北朝鮮の民生部門の工場はほとんど稼動していない。ある中堅都市の製紙工場は十年間も動かないままである。原材料と電気の不足が原因だが、それでも従業員は毎日出勤する。出勤簿にハンコを押してもらうことで、国営商店での配給権(国定価格での食糧購入)が得られるからである。だが、出勤しても仕事がないので、午前中は講演会や生活総和に当てられる。午後には退勤して市場で商売をしたり家で内職をしたり、山に入って薪拾いや山菜採りに励む。
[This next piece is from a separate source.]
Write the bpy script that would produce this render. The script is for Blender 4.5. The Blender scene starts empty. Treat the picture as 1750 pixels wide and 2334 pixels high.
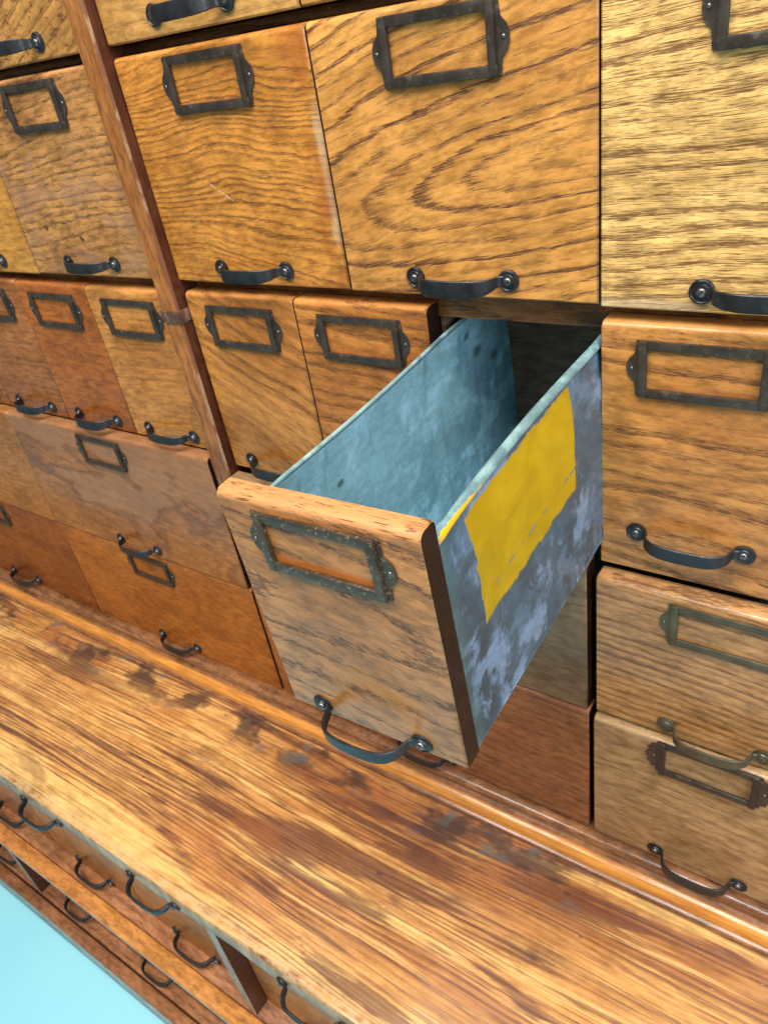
import bpy, bmesh, math, random
from mathutils import Vector, Matrix
random.seed(7)
ZF = 1.5                      # floor is 1.5 m under the camera height
sc = bpy.context.scene
COL = sc.collection

# ------------------------------------------------------------------ camera
cam_d = bpy.data.cameras.new('camera'); cam = bpy.data.objects.new('camera', cam_d); COL.objects.link(cam)
sc.camera = cam
RM = ((0.82065685, -0.20015156, 0.53522115), (0.55047197, 0.52820636, -0.64651269), (-0.1533067, 0.82518931, 0.54365399))
cam.matrix_world = Matrix.Translation((0, -0.5, ZF)) @ Matrix(RM).to_4x4()
cam_d.sensor_fit = 'VERTICAL'; cam_d.sensor_height = 36.0; cam_d.sensor_width = 27.0
cam_d.lens = 1719.78 / 2334 * 36.0
cam_d.clip_start = 0.02; cam_d.clip_end = 60
cam_d.dof.use_dof = True; cam_d.dof.focus_distance = 0.50; cam_d.dof.aperture_fstop = 20.0

# ------------------------------------------------------------------ world, lamps, exposure
w = bpy.data.worlds.new('World'); sc.world = w; w.use_nodes = True
bg = w.node_tree.nodes['Background']; bg.inputs[0].default_value = (0.95, 0.97, 1.0, 1); bg.inputs[1].default_value = 0.17
def area(name, loc, aim, sx, sy, watts, col):
    l = bpy.data.lights.new(name, 'AREA'); l.shape = 'RECTANGLE'; l.size = sx; l.size_y = sy; l.energy = watts; l.color = col
    o = bpy.data.objects.new(name, l); COL.objects.link(o); o.location = loc
    o.rotation_euler = (Vector(aim) - Vector(loc)).to_track_quat('-Z', 'Y').to_euler()
    return o
area('ceiling_light', (-0.1, -0.95, 3.1), (-0.3, -0.35, 1.0), 2.6, 1.0, 88, (1.0, 0.97, 0.93))
area('window_light', (1.9, -1.5, 2.1), (-0.4, 0.0, 1.0), 1.3, 1.6, 34, (0.80, 0.90, 1.0))
sc.view_settings.view_transform = 'Standard'; sc.view_settings.look = 'None'
sc.view_settings.gamma = 1.0; sc.view_settings.exposure = 0.28; sc.view_settings.use_curve_mapping = False
sc.render.engine = 'CYCLES'
sc.cycles.max_bounces = 6

# ------------------------------------------------------------------ node helpers
class V:
    def __init__(s, g, k): s.g = g; s.k = k
    def _b(s, op, o): return s.g.m(op, s, o)
    def __add__(s, o): return s._b('ADD', o)
    def __radd__(s, o): return s.g.m('ADD', o, s)
    def __sub__(s, o): return s._b('SUBTRACT', o)
    def __rsub__(s, o): return s.g.m('SUBTRACT', o, s)
    def __mul__(s, o): return s._b('MULTIPLY', o)
    def __rmul__(s, o): return s.g.m('MULTIPLY', o, s)
    def __truediv__(s, o): return s._b('DIVIDE', o)
class G:
    def __init__(s, name):
        s.mat = bpy.data.materials.new(name); s.mat.use_nodes = True
        s.nt = s.mat.node_tree; s.bs = s.nt.nodes['Principled BSDF']
    def put(s, inp, v):
        if isinstance(v, V): s.nt.links.new(v.k, inp)
        elif v is not None:
            if isinstance(v, (tuple, list)) and len(v) == 3 and inp.type == 'RGBA': v = (*v, 1)
            inp.default_value = v
    def m(s, op, a, b=None, c=None, clamp=False):
        n = s.nt.nodes.new('ShaderNodeMath'); n.operation = op; n.use_clamp = clamp
        s.put(n.inputs[0], a); s.put(n.inputs[1], b)
        if c is not None: s.put(n.inputs[2], c)
        return V(s, n.outputs[0])
    def pos(s):
        n = s.nt.nodes.new('ShaderNodeTexCoord'); x = s.nt.nodes.new('ShaderNodeSeparateXYZ')
        s.nt.links.new(n.outputs['Object'], x.inputs[0])
        return tuple(V(s, x.outputs[i]) for i in range(3))
    def vec(s, x, y, z):
        n = s.nt.nodes.new('ShaderNodeCombineXYZ')
        for i, v in enumerate((x, y, z)): s.put(n.inputs[i], v)
        return V(s, n.outputs[0])
    def noise(s, x, y, z, detail=2, rough=0.5, dist=0.0):
        n = s.nt.nodes.new('ShaderNodeTexNoise'); n.inputs['Scale'].default_value = 1
        n.inputs['Detail'].default_value = detail; n.inputs['Roughness'].default_value = rough; n.inputs['Distortion'].default_value = dist
        s.nt.links.new(s.vec(x, y, z).k, n.inputs['Vector'])
        return V(s, n.outputs[0])
    def ss(s, v, a, b, lo=0.0, hi=1.0):
        n = s.nt.nodes.new('ShaderNodeMapRange'); n.interpolation_type = 'SMOOTHSTEP'
        s.put(n.inputs[0], v)
        for i, q in enumerate((a, b, lo, hi)): s.put(n.inputs[1 + i], q)
        return V(s, n.outputs[0])
    def mix(s, f, a, b):
        n = s.nt.nodes.new('ShaderNodeMix'); n.data_type = 'RGBA'; n.clamp_factor = True
        s.put(n.inputs[0], f); s.put(n.inputs[6], a); s.put(n.inputs[7], b)
        return V(s, n.outputs[2])
    def mul(s, a, b, f=1.0):
        n = s.nt.nodes.new('ShaderNodeMix'); n.data_type = 'RGBA'; n.blend_type = 'MULTIPLY'
        s.put(n.inputs[0], f); s.put(n.inputs[6], a); s.put(n.inputs[7], b)
        return V(s, n.outputs[2])
    def bump(s, h, strength, dist):
        n = s.nt.nodes.new('ShaderNodeBump'); n.inputs['Strength'].default_value = strength; n.inputs['Distance'].default_value = dist
        s.put(n.inputs['Height'], h); s.nt.links.new(n.outputs[0], s.bs.inputs['Normal'])
    def out(s, col, rough=0.5, metal=0.0, spec=0.5, coat=0.0, coat_r=0.2):
        s.put(s.bs.inputs['Base Color'], col); s.put(s.bs.inputs['Roughness'], rough); s.put(s.bs.inputs['Metallic'], metal)
        s.bs.inputs['Specular IOR Level'].default_value = spec
        s.bs.inputs['Coat Weight'].default_value = coat; s.bs.inputs['Coat Roughness'].default_value = coat_r
        return s.mat
def S(r, g_, b):       # sRGB 0..255 -> linear
    return tuple((c / 255 / 12.92 if c / 255 < .04045 else ((c / 255 + .055) / 1.055) ** 2.4) for c in (r, g_, b))

def wood(name, light, dark, seed=0.0, zc=0.1, k=0.03, a=0.12, tilt=0.0, rs=0.008, ring=0.6, pores=0.7, pden=0.5, curl=0.012,
         blotch=0.4, bcol=None, axis='x', rough=0.33, fine=0.45, coat=0.22, extra=None, bumpy=0.5, pl=60.0, pw=1000.0, flake=0.0, bw=0.30, wear=0.0, mott=1.0):
    def sat(c_, q, m_):
        l_ = sum(c_) / 3; return tuple(max(0.001, (l_ + (v_ - l_) * q) * m_) for v_ in c_)
    light = sat(light, 1.02, .97); dark = sat(dark, 1.1, 0.72)
    if bcol: bcol = sat(bcol, 1.02, .90)
    g = G(name); X, Y, Z = g.pos()
    if axis == 'z': x, y, z = Z, Y, X
    elif axis == 'bench': x, y, z = X, Z, Y
    else: x, y, z = X, Y, Z
    sd = seed * 3.17
    lo = g.noise(x * 4.5 + sd, y * 7 + sd, z * 9 + sd, 2, 0.45)
    lo2 = g.noise(x * 30 + sd, y * 10, z * 40 + sd, 2)
    zz = z - zc - x * tilt + (lo - 0.5) * curl * 1.7 + (lo2 - 0.5) * curl * 0.16
    aa = x * a + y + k + (lo - 0.5) * curl
    r = g.m('SQRT', zz * zz + aa * aa)
    v = z - x * tilt + (lo - 0.5) * curl * 1.2
    pn = g.noise(x * pl + sd, y * 400, v * pw + sd * 5, 2, 0.6)
    pn2 = g.noise(x * pl * 2.6 + sd, y * 600, v * pw * 2.0, 1, 0.6)
    jag = g.noise(x * pl * 0.9 + sd + 9, y * 60, v * pw * 0.42, 2, 0.6)
    q = r / rs
    q = q + (g.noise(x * 3 + sd, y * 9, v * 30, 1) - 0.5) * 1.6 + (jag - 0.5) * 0.62
    fr = g.m('FRACT', q)
    # rings of uneven strength
    cell = g.noise(g.m('FLOOR', q) * 3.7 + sd, 0.5, 0.5, 0)
    band = g.ss(fr, bw, bw + (1 - bw) * .7) * g.ss(fr, 1.0, 0.90) * g.ss(cell, 0.25, 0.62, 0.35, 1.0)
    thr = 0.665 - band * 0.17 * (0.3 + ring) + (0.5 - pden) * 0.2
    pore = g.m('MAXIMUM', g.ss(pn, thr, thr + 0.09), g.ss(pn2, thr + 0.06, thr + 0.15) * 0.7)
    fib = g.noise(x * 14 + sd, y * 200, v * 420 + sd, 3, 0.65)
    big = g.noise(x * 5 + sd * 2, y * 5, v * 11 + sd, 3, 0.6)
    mid = tuple(l * 0.62 + d * 0.38 for l, d in zip(light, dark))
    bcol = bcol or tuple(c * f for c, f in zip(mid, (0.88, 0.74, 0.6)))
    c = g.mix(g.ss(fib, 0.3, 0.72) * fine, light, mid)
    c = g.mix(g.ss(big, 0.38, 0.72) * blotch, c, bcol)
    c = g.mix(band * ring * g.ss(jag, .30, .62, .35, .85), c, g.mix(0.45, mid, dark))
    c = g.mix(pore * pores, c, dark)
    if flake > 0:
        fl = g.noise(x * 110 + sd, y * 50, z * 240 + x * 60, 2, 0.5, 0.6)
        c = g.mix(g.ss(fl, 0.55, 0.66) * flake, c, bcol)
    mot = g.noise(x * 48 + sd, y * 60, v * 150, 5, 0.72, 0.3)
    lo_ = 1 - .36 * mott; c = g.mul(c, g.mix(g.ss(mot, 0.34, 0.62), (lo_, lo_ * .97, lo_ * .92), (1.10, 1.10, 1.08)), 1.0)
    pat_ = g.noise(x * 11 + sd * 3, y * 11, z * 17, 3, 0.6, 0.4)
    lo_ = 1 - .24 * mott; c = g.mul(c, g.mix(g.ss(pat_, 0.32, 0.62), (lo_, lo_ * .95, lo_ * .88), (1.05, 1.05, 1.05)), 1.0)
    if wear > 0:
        nn = g.nt.nodes.new('ShaderNodeTexCoord'); nx = g.nt.nodes.new('ShaderNodeSeparateXYZ'); g.nt.links.new(nn.outputs['Normal'], nx.inputs[0])
        wn = g.noise(X * 26 + sd, Y * 120, Z * 60, 4, .7)
        up = g.ss(V(g, nx.outputs[2]), .25, .75)
        c = g.mix(up * g.ss(wn, .30, .62, .25, 1.0) * wear, c, tuple(min(1, q * 1.22 + .03) for q in light))
        c = g.mix(up * pore * .5, c, dark)
    # small dents and dark specks of wear
    sp = g.noise(X * 55 + sd, Y * 55, Z * 55 + sd * 7, 1)
    c = g.mix(g.ss(sp, 0.80, 0.84) * 0.55, c, tuple(q * 0.5 for q in dark))
    if extra: c = extra(g, c, X, Y, Z)
    g.bump(0.0 - pore * 0.7 - band * 0.25 + fib * 0.3 + mot * 0.12, bumpy, 0.0006)
    rg = g.ss(g.noise(X * 30, Y * 30, Z * 30, 3), 0.3, 0.75, rough - 0.08, rough + 0.14)
    return g.out(c, rg + pore * 0.2, 0, 0.32, coat, 0.13)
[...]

金正日はこの大量の遊休労働力に目を付けた。企業所単位で山の斜面や荒れ地を分与して従業員に耕作させ、食糧の増産(自給化)を図ろうというのである。その上で、春先に立てた生産目標の約20%を税金として納付させ、残りを従業員に分配する仕組みである。
種子は支給されるが、肥料や農機具などの営農物資は自己調達なので、よく計算してみると利益は大して残らない。耕作地の分与は個人単位ではなく企業所単位で、貸与期間は一年と短いので、営農意欲も投資意欲もわかない。おかげで、従業員の大半は分与された耕作地に見向きもしないのが実情である。このような改革が工場労働者に歓迎されるはずはない。従業員の大半は相変わらず商売や内職に精を出す。この種の従業員を狙い撃ちにして課税強化を図ったのは上述の通りである。結局、商才のない一割足らずの従業員が仕方なく農作業と泥棒対策の見張り番に就く。だが、それでも金正日という大泥棒の前には懸命の見張り番も役立たない。
こうした国民収奪の結果、「食べるという基本的人権が著しく侵害」され、依然として「650万人が飢餓線上をさまよっている」(10月14日、国連人権委員会・ジーグラー特別報告官)。通貨乱発による猛インフレと増税で「食べる権利」を奪い、労働者を農民化するようでは産業再生どころの話ではない。むしろ来年には飢饉再発が懸念される。金正日自身が「講話」で述べるように「誰も食べなくては働くことができない」。そのために中国式の改革開放政策を採るのではなく、金正日は逆方向に舵を切る。「農業生産に集中し、国のすべての食糧の源を漏れなく掌握し、人民に対する食糧供給を一日も早く正常化するよう」(同上)にと講話を垂れる。だが、真の問題は勤労者の「革命的熱意」や「創造的積極性」の欠如などにはない。金正日の時代錯誤にある。